▸ WHAT YOU NEED TO DO:
Which lines hold the word "picture"? Copy each of them.

▸ DATA:

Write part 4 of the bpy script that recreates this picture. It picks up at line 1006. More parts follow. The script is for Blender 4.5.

==

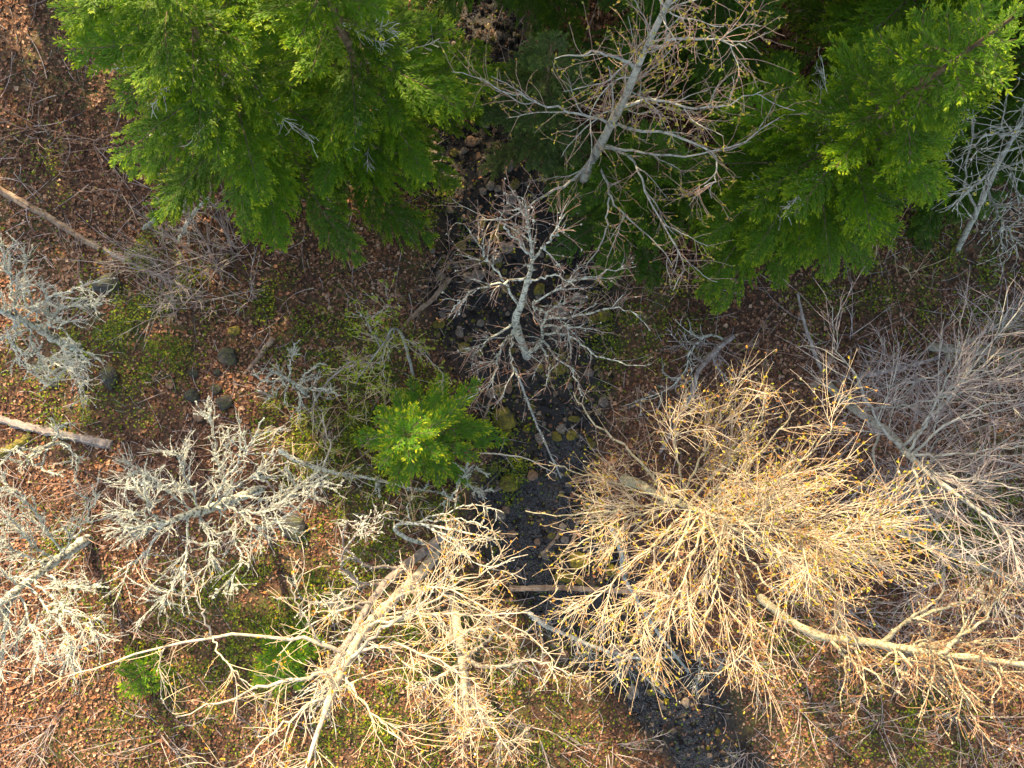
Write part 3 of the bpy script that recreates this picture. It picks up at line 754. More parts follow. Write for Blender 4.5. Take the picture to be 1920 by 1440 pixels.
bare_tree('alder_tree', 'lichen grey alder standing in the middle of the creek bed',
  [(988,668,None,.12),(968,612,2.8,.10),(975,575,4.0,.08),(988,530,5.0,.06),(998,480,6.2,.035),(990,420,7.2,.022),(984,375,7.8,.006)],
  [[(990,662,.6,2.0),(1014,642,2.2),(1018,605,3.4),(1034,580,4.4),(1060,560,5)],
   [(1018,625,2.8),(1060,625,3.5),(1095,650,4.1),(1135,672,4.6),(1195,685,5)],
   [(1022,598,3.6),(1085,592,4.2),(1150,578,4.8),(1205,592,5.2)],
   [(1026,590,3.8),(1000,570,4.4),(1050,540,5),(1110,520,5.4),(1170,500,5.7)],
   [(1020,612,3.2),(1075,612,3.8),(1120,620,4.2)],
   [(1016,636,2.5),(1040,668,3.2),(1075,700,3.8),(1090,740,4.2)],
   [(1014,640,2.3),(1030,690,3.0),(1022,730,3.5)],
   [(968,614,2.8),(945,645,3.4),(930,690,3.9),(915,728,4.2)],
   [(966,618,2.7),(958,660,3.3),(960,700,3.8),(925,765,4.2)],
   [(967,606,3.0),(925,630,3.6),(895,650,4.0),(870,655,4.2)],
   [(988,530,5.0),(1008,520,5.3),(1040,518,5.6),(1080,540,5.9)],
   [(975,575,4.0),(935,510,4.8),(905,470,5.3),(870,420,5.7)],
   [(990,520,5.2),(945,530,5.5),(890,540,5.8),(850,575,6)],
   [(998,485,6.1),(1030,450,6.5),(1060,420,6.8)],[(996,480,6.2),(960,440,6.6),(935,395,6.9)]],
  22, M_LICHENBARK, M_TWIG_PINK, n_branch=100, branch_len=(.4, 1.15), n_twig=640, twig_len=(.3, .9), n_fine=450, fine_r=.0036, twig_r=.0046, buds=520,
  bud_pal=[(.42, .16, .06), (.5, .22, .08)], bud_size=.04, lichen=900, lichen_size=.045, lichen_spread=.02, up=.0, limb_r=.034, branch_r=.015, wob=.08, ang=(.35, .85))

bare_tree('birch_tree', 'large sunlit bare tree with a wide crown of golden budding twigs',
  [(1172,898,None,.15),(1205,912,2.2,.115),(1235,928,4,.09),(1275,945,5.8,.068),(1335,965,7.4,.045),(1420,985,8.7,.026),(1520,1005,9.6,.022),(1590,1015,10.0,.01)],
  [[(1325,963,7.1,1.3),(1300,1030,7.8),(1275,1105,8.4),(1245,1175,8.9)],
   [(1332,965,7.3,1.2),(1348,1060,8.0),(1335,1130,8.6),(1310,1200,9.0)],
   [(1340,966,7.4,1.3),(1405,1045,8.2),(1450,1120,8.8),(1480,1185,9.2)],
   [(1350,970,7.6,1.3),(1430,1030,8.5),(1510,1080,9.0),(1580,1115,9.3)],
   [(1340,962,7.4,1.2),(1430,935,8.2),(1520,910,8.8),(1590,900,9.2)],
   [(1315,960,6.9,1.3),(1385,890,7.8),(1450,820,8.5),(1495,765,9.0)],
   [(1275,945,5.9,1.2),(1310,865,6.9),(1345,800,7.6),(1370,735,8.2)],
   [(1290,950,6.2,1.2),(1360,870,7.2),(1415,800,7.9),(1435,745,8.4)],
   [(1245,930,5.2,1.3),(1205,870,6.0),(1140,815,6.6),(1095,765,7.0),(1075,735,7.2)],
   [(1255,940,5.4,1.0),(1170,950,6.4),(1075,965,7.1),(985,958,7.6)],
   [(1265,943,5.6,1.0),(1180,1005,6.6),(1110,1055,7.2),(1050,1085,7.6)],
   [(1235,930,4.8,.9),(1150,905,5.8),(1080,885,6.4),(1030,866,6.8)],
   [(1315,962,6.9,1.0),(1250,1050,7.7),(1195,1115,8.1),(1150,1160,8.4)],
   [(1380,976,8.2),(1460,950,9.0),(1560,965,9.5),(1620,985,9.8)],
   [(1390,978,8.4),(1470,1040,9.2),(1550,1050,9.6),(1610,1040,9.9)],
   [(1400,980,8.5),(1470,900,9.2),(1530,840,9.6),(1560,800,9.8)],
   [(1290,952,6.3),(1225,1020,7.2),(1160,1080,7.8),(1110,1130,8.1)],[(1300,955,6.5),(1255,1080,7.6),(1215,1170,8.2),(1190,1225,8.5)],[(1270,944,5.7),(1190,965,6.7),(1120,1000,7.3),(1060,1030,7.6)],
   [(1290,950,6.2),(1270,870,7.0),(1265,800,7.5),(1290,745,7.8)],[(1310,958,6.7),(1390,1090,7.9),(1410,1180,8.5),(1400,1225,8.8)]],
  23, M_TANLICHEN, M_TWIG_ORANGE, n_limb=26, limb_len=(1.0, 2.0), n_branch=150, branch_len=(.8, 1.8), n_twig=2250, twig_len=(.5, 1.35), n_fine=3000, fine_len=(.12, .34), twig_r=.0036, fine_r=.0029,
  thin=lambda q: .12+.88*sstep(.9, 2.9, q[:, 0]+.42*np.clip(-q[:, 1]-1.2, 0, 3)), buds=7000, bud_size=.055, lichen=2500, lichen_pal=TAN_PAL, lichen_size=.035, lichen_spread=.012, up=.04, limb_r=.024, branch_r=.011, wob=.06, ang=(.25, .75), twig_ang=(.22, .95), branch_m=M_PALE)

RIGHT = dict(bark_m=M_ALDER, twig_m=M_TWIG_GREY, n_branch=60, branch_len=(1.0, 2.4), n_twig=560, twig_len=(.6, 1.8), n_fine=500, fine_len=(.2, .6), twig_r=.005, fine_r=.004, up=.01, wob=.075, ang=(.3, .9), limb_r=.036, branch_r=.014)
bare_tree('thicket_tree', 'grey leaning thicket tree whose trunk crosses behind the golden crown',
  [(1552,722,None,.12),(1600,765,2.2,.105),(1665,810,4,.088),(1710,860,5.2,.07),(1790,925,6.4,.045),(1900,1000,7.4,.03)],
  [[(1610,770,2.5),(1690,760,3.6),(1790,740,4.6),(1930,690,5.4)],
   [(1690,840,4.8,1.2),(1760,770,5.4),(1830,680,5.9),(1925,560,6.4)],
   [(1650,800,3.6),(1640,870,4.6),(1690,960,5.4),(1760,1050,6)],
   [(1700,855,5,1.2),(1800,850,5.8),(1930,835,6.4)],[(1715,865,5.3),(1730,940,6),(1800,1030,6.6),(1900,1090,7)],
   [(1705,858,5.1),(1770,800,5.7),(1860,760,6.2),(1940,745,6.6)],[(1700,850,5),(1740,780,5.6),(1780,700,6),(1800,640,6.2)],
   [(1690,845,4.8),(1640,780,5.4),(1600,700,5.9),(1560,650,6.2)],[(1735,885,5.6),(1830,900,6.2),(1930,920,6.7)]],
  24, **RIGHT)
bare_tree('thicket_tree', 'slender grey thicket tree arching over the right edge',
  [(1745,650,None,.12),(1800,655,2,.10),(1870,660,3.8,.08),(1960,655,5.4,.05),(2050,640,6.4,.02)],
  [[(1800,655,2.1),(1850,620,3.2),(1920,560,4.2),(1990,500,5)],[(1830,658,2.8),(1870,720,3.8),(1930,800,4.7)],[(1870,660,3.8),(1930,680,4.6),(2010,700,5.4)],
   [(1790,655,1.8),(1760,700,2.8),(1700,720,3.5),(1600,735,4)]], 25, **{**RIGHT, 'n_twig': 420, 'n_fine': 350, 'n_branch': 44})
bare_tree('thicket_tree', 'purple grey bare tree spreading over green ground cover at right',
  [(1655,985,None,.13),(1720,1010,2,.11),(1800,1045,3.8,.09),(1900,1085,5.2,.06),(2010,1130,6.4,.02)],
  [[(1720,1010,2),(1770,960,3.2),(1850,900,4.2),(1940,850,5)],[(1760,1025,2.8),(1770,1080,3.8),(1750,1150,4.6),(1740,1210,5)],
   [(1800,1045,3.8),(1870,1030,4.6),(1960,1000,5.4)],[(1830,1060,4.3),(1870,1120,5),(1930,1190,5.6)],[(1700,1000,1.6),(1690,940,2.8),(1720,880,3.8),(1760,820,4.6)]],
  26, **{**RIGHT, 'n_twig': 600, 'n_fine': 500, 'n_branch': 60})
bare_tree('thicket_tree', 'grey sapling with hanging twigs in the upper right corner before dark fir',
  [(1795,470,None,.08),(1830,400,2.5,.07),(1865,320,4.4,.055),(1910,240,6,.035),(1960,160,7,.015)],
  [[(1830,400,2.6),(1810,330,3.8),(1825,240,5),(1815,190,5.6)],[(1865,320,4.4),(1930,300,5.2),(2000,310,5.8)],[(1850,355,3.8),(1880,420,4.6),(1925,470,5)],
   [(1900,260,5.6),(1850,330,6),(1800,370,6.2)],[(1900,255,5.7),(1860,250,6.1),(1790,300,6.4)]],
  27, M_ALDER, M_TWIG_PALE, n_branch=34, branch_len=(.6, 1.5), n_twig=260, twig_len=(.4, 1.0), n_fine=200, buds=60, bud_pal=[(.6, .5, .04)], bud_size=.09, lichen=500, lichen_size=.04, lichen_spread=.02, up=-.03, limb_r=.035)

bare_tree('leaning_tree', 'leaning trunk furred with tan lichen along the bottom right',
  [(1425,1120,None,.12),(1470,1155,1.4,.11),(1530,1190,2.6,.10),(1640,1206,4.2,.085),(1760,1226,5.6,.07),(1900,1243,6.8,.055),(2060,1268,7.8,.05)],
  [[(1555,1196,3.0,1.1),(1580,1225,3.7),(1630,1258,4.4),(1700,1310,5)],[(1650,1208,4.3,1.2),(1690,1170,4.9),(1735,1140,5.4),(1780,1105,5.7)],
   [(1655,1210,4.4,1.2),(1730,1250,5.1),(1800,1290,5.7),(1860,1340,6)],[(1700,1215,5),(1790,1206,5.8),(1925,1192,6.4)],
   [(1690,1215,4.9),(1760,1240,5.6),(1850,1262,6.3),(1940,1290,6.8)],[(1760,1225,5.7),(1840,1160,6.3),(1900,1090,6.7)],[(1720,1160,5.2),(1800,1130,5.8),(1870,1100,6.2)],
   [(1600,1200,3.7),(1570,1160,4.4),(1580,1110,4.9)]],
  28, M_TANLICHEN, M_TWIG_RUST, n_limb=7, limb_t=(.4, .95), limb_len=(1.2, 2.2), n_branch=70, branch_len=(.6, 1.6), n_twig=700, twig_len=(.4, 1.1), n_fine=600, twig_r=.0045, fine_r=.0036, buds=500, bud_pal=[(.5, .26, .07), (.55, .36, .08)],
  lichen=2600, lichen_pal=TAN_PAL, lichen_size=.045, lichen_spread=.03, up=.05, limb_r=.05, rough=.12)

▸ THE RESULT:
Write part 4 of the bpy script that recreates this picture. It picks up at line 1006. More parts follow. The script is for Blender 4.5.
Write part 3 of the bpy script that recreates this picture. It picks up at line 754. More parts follow. Write for Blender 4.5. Take the picture to be 1920 by 1440 pixels.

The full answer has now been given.